A Cagliari, la statua di Carlo Felice è stata addobbata di rosso e blù e ribattezzata “Claudio Felice”, in suo onore. Sir Ranieri, sette giorni fa, ha concluso un capolavoro a cui pochi avrebbero creduto sette mesi fa. “Risorgeremo” aveva detto: una profezia avverata.
Il Cagliari si portava dietro le scorie di diversi anni di difficoltà. Salvezze arrivate all’ultimo, esoneri, un ambiente un po’ viziato da sfiducia e contestazioni. Poi la retrocessione e l’arrivo di Liverani, che ha dovuto navigare controcorrente con problemi personali e quella B poco digerita da tutti.
Ranieri è arrivato a Cagliari senza preconcetti. Guardando dritto all’obiettivo, da raggiungere senza guardarsi alle spalle. E se anche non fosse stato raggiunto, non ci sarebbero dovuti essere rimpianti. Ha investito la squadra e l’ambiente tutto di una nuova mentalità, più battagliera, più adatta allo spirito del popolo sardo.

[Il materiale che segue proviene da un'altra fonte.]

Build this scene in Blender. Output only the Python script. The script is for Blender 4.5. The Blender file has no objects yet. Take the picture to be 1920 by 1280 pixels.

Aveva il curriculum giusto per responsabilizzare ogni singolo calciatore in rosa. Li ha fatti giocare tutti, traendo le conclusioni per i playoff. A quel punto ha giocato chi doveva, anche a costo di esclusioni eccellenti (leggere alla voce Rog e in parte Pavoletti). I ragazzi hanno capito che l’importante è raggiungere lo spirito di gruppo e non solo il vantaggio personale. La Serie A raggiunta ha regalato una allegria senza fine.